Your goal.
The lines to extract run from the first line of the material below to the line containing "from mathutils.bvhtree import BVHTree", both included; leave the pictures behind.

Data block.
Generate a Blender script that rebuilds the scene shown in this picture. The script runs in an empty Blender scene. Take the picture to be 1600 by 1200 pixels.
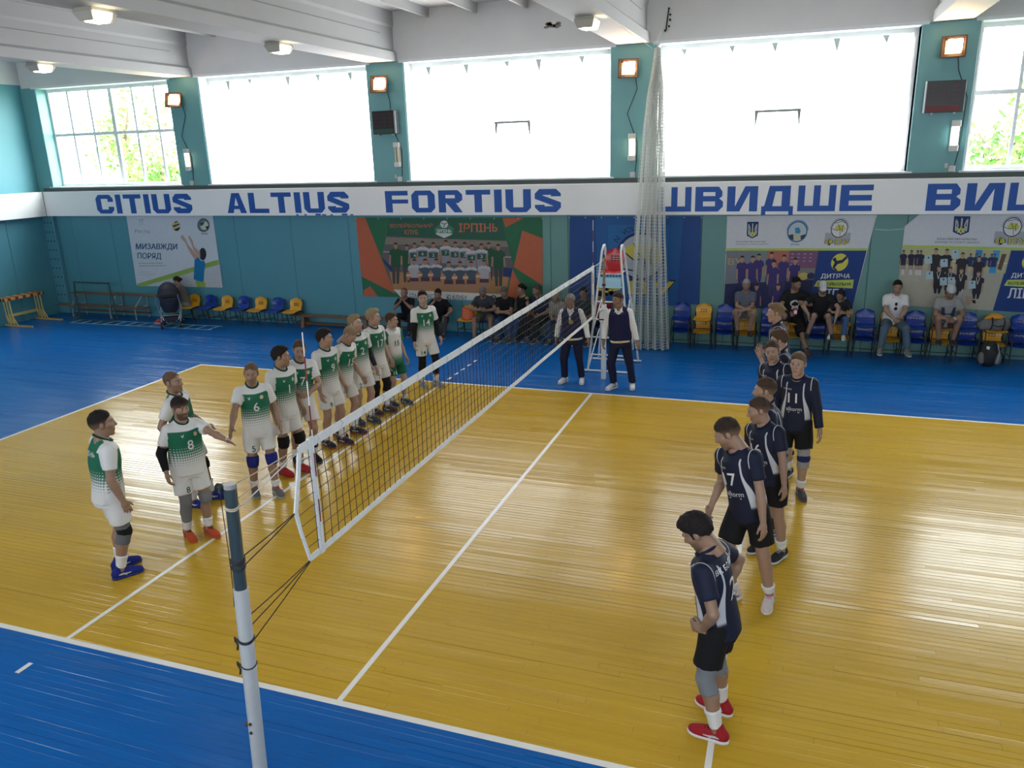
import bpy, math, random
import numpy as np
from mathutils import Vector, Matrix
from mathutils.bvhtree import BVHTree

random.seed(7)
RNG = np.random.default_rng(7)
PI = math.pi
S = bpy.context.scene
COL = S.collection
rad = math.radians

# ------------------------------------------------------------------ camera, sky, light, exposure
cam_d = bpy.data.cameras.new('camera')
cam = bpy.data.objects.new('camera', cam_d)
COL.objects.link(cam)
cam_d.sensor_width = 36.0
cam_d.lens = 36.0 * 1223.3 / 1600.0
cam_d.clip_end = 300
def aim(yaw, pitch, roll, loc):
    f = Vector((math.sin(yaw) * math.cos(pitch), math.cos(yaw) * math.cos(pitch), math.sin(pitch)))
    r = Vector((math.cos(yaw), -math.sin(yaw), 0))
    u = r.cross(f)
    r2 = r * math.cos(roll) + u * math.sin(roll)
    u2 = -r * math.sin(roll) + u * math.cos(roll)
    m = Matrix((r2, u2, -f)).transposed().to_4x4()
    m.translation = Vector(loc)
    cam.matrix_world = m
aim(-0.345742, -0.290867, -0.030841, (3.3458, -4.6882, 4.4197))
S.camera = cam
S.view_settings.view_transform = 'Standard'
S.view_settings.look = 'None'
S.view_settings.gamma = 1.0
S.view_settings.use_curve_mapping = False
S.view_settings.exposure = 0.68
SKY = 13.0          # bright hazy sky outside
SHEET = 4.3        # daylight coming through the white window sheets of the far wall
NEARWIN = 3.4      # daylight through the windows behind the camera
w = bpy.data.worlds.new('sky'); S.world = w; w.use_nodes = True
bg = w.node_tree.nodes['Background']
bg.inputs[0].default_value = (0.93, 0.97, 1.0, 1); bg.inputs[1].default_value = SKY
def area(name, loc, rot, sx, sy, power, colr, portal=False):
    d = bpy.data.lights.new(name, 'AREA'); d.shape = 'RECTANGLE'; d.size = sx; d.size_y = sy
    d.energy = power; d.color = colr
    if portal: d.cycles.is_portal = True
    o = bpy.data.objects.new(name, d); o.location = loc; o.rotation_euler = rot; COL.objects.link(o)
    return o
for cx in (-15.0, 8.95):
    area('window_portal', (cx, 13.9, 5.1), (rad(-90), 0, 0), 5.0, 2.8, 1, (1, 1, 1), True)

# ------------------------------------------------------------------ materials
MATS = {}
def nodes_of(name):
    m = bpy.data.materials.new(name); m.use_nodes = True
    nt = m.node_tree
    return m, nt, nt.nodes['Principled BSDF']
def mat(name, c, rough=.6, metal=0., var=.06, scale=6., bump=0., bscale=60., emit=0., ecol=None, spec=.5, coat=0.):
    if name in MATS: return MATS[name]
    m, nt, b = nodes_of(name)
    c = tuple(c)[:3]
    tc = nt.nodes.new('ShaderNodeTexCoord')
    nz = nt.nodes.new('ShaderNodeTexNoise'); nz.inputs['Scale'].default_value = scale; nz.inputs['Detail'].default_value = 4
    nt.links.new(tc.outputs['Object'], nz.inputs['Vector'])
    rp = nt.nodes.new('ShaderNodeMapRange')
    rp.inputs['To Min'].default_value = 1 - var; rp.inputs['To Max'].default_value = 1 + var
    nt.links.new(nz.outputs['Fac'], rp.inputs['Value'])
    mx = nt.nodes.new('ShaderNodeMix'); mx.data_type = 'RGBA'; mx.blend_type = 'MULTIPLY'; mx.inputs[0].default_value = 1
    mx.inputs[6].default_value = (*c, 1)
    nt.links.new(rp.outputs[0], mx.inputs[7])
    nt.links.new(mx.outputs[2], b.inputs['Base Color'])
    b.inputs['Roughness'].default_value = rough; b.inputs['Metallic'].default_value = metal
    b.inputs['Specular IOR Level'].default_value = spec
    b.inputs['Coat Weight'].default_value = coat
    if bump:
        n2 = nt.nodes.new('ShaderNodeTexNoise'); n2.inputs['Scale'].default_value = bscale; n2.inputs['Detail'].default_value = 3
        nt.links.new(tc.outputs['Object'], n2.inputs['Vector'])
        bp = nt.nodes.new('ShaderNodeBump'); bp.inputs['Strength'].default_value = bump; bp.inputs['Distance'].default_value = .02
        nt.links.new(n2.outputs['Fac'], bp.inputs['Height']); nt.links.new(bp.outputs[0], b.inputs['Normal'])
    if emit:
        b.inputs['Emission Color'].default_value = (*(ecol or c), 1); b.inputs['Emission Strength'].default_value = emit
    MATS[name] = m
    return m
def attr_mat(name, rough=.6, spec=.4, attr='col', bump=0., bscale=40.):
    if name in MATS: return MATS[name]
    m, nt, b = nodes_of(name)
    a = nt.nodes.new('ShaderNodeAttribute'); a.attribute_name = attr
    tc = nt.nodes.new('ShaderNodeTexCoord')
    nz = nt.nodes.new('ShaderNodeTexNoise'); nz.inputs['Scale'].default_value = 9
    nt.links.new(tc.outputs['Object'], nz.inputs['Vector'])
    rp = nt.nodes.new('ShaderNodeMapRange'); rp.inputs['To Min'].default_value = .94; rp.inputs['To Max'].default_value = 1.06
    nt.links.new(nz.outputs['Fac'], rp.inputs['Value'])
    mx = nt.nodes.new('ShaderNodeMix'); mx.data_type = 'RGBA'; mx.blend_type = 'MULTIPLY'; mx.inputs[0].default_value = 1
    nt.links.new(a.outputs['Color'], mx.inputs[6]); nt.links.new(rp.outputs[0], mx.inputs[7])
    nt.links.new(mx.outputs[2], b.inputs['Base Color'])
    b.inputs['Roughness'].default_value = rough; b.inputs['Specular IOR Level'].default_value = spec
    MATS[name] = m
    return m
def cloth(c):
    return mat('cloth_%02x%02x%02x' % tuple(int(min(1, v) * 255) for v in c), c, .85, var=.05, scale=14, spec=.25)
def skinmat(): return attr_mat('skin', .5, .4)

# ------------------------------------------------------------------ mesh helpers
def add_mesh(name, me, m=None, parent=None):
    o = bpy.data.objects.new(name, me); COL.objects.link(o)
    if m is not None and not me.materials: me.materials.append(m)
    if parent is not None: o.parent = parent
    return o
def np_mesh(name, v, q, smooth=True, cols=None, attrs=None):
    me = bpy.data.meshes.new(name)
    v = np.asarray(v, np.float32); q = np.asarray(q, np.int32); k = q.shape[1]
    me.vertices.add(len(v)); me.vertices.foreach_set('co', v.ravel())
    me.loops.add(q.size); me.loops.foreach_set('vertex_index', q.ravel())
    me.polygons.add(len(q)); me.polygons.foreach_set('loop_start', np.arange(0, q.size, k, dtype=np.int32))
    me.polygons.foreach_set('use_smooth', np.full(len(q), smooth, bool))
    if cols is not None:
        a = me.attributes.new('col', 'FLOAT_COLOR', 'POINT'); a.data.foreach_set('color', np.asarray(cols, np.float32).ravel())
    for n, arr in (attrs or {}).items():
        arr = np.asarray(arr, np.float32)
        if arr.ndim == 2:
            a = me.attributes.new(n, 'FLOAT_VECTOR', 'POINT'); a.data.foreach_set('vector', arr.ravel())
        else:
            a = me.attributes.new(n, 'FLOAT', 'POINT'); a.data.foreach_set('value', arr.ravel())
    me.update(calc_edges=True); me.validate()
    return me
class MB:
    def __init__(s): s.v = []; s.f = []; s.c = []
    def poly(s, pts, col=None):
        b = len(s.v); s.v += [tuple(p) for p in pts]; s.f.append(list(range(b, b + len(pts)))); s.c.append(col); return s
    def faces(s, vs, fs, col=None):
        b = len(s.v); s.v += [tuple(p) for p in vs]
        for f in fs: s.f.append([b + i for i in f]); s.c.append(col)
        return s
    def box(s, x0, x1, y0, y1, z0, z1, col=None, M=None):
        vs = [(x, y, z) for z in (z0, z1) for y in (y0, y1) for x in (x0, x1)]
        if M is not None: vs = [tuple(M @ Vector(p)) for p in vs]
        return s.faces(vs, [(0, 2, 3, 1), (4, 5, 7, 6), (0, 1, 5, 4), (2, 6, 7, 3), (0, 4, 6, 2), (1, 3, 7, 5)], col)
    def bbox(s, x0, x1, y0, y1, z0, z1, r, col=None):     # box with chamfered vertical and top edges
        def ring(i, z): return [(x0 + i + r, y0 + i, z), (x1 - i - r, y0 + i, z), (x1 - i, y0 + i + r, z), (x1 - i, y1 - i - r, z), (x1 - i - r, y1 - i, z), (x0 + i + r, y1 - i, z), (x0 + i, y1 - i - r, z), (x0 + i, y0 + i + r, z)]
        rings = [ring(r * .6, z0), ring(0, z0 + r * .6), ring(0, z1 - r * .6), ring(r * .6, z1)]
        return s.loft(rings, col=col)
    def loft(s, rings, close=True, caps=True, col=None):
        n = len(rings[0]); vs = [p for r in rings for p in r]; fs = []
        for i in range(len(rings) - 1):
            for j in range(n if close else n - 1):
                a = i * n + j; b = i * n + (j + 1) % n
                fs.append((a, b, b + n, a + n))
        if caps and close:
            fs.append(tuple(range(n - 1, -1, -1))); fs.append(tuple(range((len(rings) - 1) * n, len(rings) * n)))
        return s.faces(vs, fs, col)
    def tube(s, pts, r, n=8, col=None, closed=False, caps=True):
        pts = [Vector(p) for p in pts]; m = len(pts); rs = r if isinstance(r, (list, tuple)) else [r] * m
        rings = []; up = None
        for i, p in enumerate(pts):
            if closed: t = pts[(i + 1) % m] - pts[i - 1]
            else: t = pts[min(i + 1, m - 1)] - pts[max(i - 1, 0)]
            t.normalize()
            if up is None: up = Vector((0, 0, 1)) if abs(t.z) < .9 else Vector((0, 1, 0))
            a = t.cross(up).normalized(); b = a.cross(t).normalized(); up = b
            rings.append([tuple(p + (a * math.cos(2 * PI * k / n) + b * math.sin(2 * PI * k / n)) * rs[i]) for k in range(n)])
        if closed: rings.append(rings[0])
        return s.loft(rings, caps=caps and not closed, col=col)
    def cyl(s, a, b, r, n=12, r2=None, col=None): return s.tube([a, b], [r, r if r2 is None else r2], n, col)
    def lathe(s, prof, n=16, M=None, col=None):
        rings = []
        for r, z in prof:
            ring = [Vector((r * math.cos(2 * PI * k / n), r * math.sin(2 * PI * k / n), z)) for k in range(n)]
            rings.append([tuple(M @ p) if M is not None else tuple(p) for p in ring])
        return s.loft(rings, col=col)
    def prism(s, pts, fn, d0, d1, col=None):     # polygon pts (2D) mapped through fn(u, v, depth)
        n = len(pts); vs = [fn(u, v, d0) for u, v in pts] + [fn(u, v, d1) for u, v in pts]
        fs = [tuple(range(n - 1, -1, -1)), tuple(range(n, 2 * n))] + [(i, (i + 1) % n, n + (i + 1) % n, n + i) for i in range(n)]
        return s.faces(vs, fs, col)
    def build(s, name, m, parent=None, smooth=False, angle=40):
        me = bpy.data.meshes.new(name); me.from_pydata(s.v, [], s.f); me.update()
        if any(c is not None for c in s.c):
            a = me.attributes.new('col', 'FLOAT_COLOR', 'FACE')
            a.data.foreach_set('color', np.array([(*(c or (1, 1, 1)), 1) for c in s.c], np.float32).ravel())
        if smooth:
            me.polygons.foreach_set('use_smooth', np.ones(len(me.polygons), bool))
            me.set_sharp_from_angle(angle=rad(angle))
        return add_mesh(name, me, m, parent)
def tag(o, label, cat, group=None):
    o['label'] = label; o['category'] = cat
    if group: o['group'] = group
    return o
def thing(name, label, cat, loc=(0, 0, 0), rz=0., group=None):
    o = bpy.data.objects.new(name, None); COL.objects.link(o)
    o.empty_display_size = .1
    o.location = loc; o.rotation_euler = (0, 0, rz)
    return tag(o, label, cat, group)
def struct(o): o['kind'] = 'structure'; return o
def sempty(name):
    o = bpy.data.objects.new(name, None); COL.objects.link(o); return struct(o)
def copy_tree(o, parent=None):
    c = o.copy(); COL.objects.link(c)
    if parent is not None: c.parent = parent
    for ch in list(o.children): copy_tree(ch, c)
    return c
# flat text -> 2D triangles
_tc = bpy.data.curves.new('lettering', 'FONT'); _to = bpy.data.objects.new('lettering_source', _tc)
_tcache = {}
def text2d(body, bold=.0, spacing=1.0):
    key = (body, bold, spacing)
    if key in _tcache: return _tcache[key]
    if _to.name not in COL.objects: COL.objects.link(_to)
    _tc.offset = min(bold, .008); _tc.resolution_u = 3; _tc.space_character = spacing
    def raw(t):
        _tc.body = t; dg = bpy.context.evaluated_depsgraph_get(); dg.update()
        me = bpy.data.meshes.new_from_object(_to.evaluated_get(dg))
        v = np.array([(p.co.x, p.co.y) for p in me.vertices]) if len(me.vertices) else np.zeros((0, 2)); f = [tuple(p.vertices) for p in me.polygons]
        bpy.data.meshes.remove(me); return v, f
    b2 = body.replace('\u042c', 'P')       # the soft sign is a P turned upside down
    v, f = raw(b2); hc = v[:, 1].max() if not set(body) & set('\u0419\u0407') else raw('P')[0][:, 1].max()
    for i, ch in enumerate(body):
        if ch == '\u042c':
            x0 = raw(b2[:i])[0][:, 0].max() if i else -1.; x1 = raw(b2[:i + 1])[0][:, 0].max()
            k = (v[:, 0] > x0 + .01) & (v[:, 0] < x1 + .005); v[k, 1] = hc - v[k, 1]
    lo = v.min(0); hi = v.max(0)
    v = (v - lo) / (hi - lo)
    _tcache[key] = (v, f, (hi - lo)[0] / (hi - lo)[1])
    return _tcache[key]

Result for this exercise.
Generate a Blender script that rebuilds the scene shown in this picture. The script runs in an empty Blender scene. Take the picture to be 1600 by 1200 pixels.
import bpy, math, random
import numpy as np
from mathutils import Vector, Matrix
from mathutils.bvhtree import BVHTree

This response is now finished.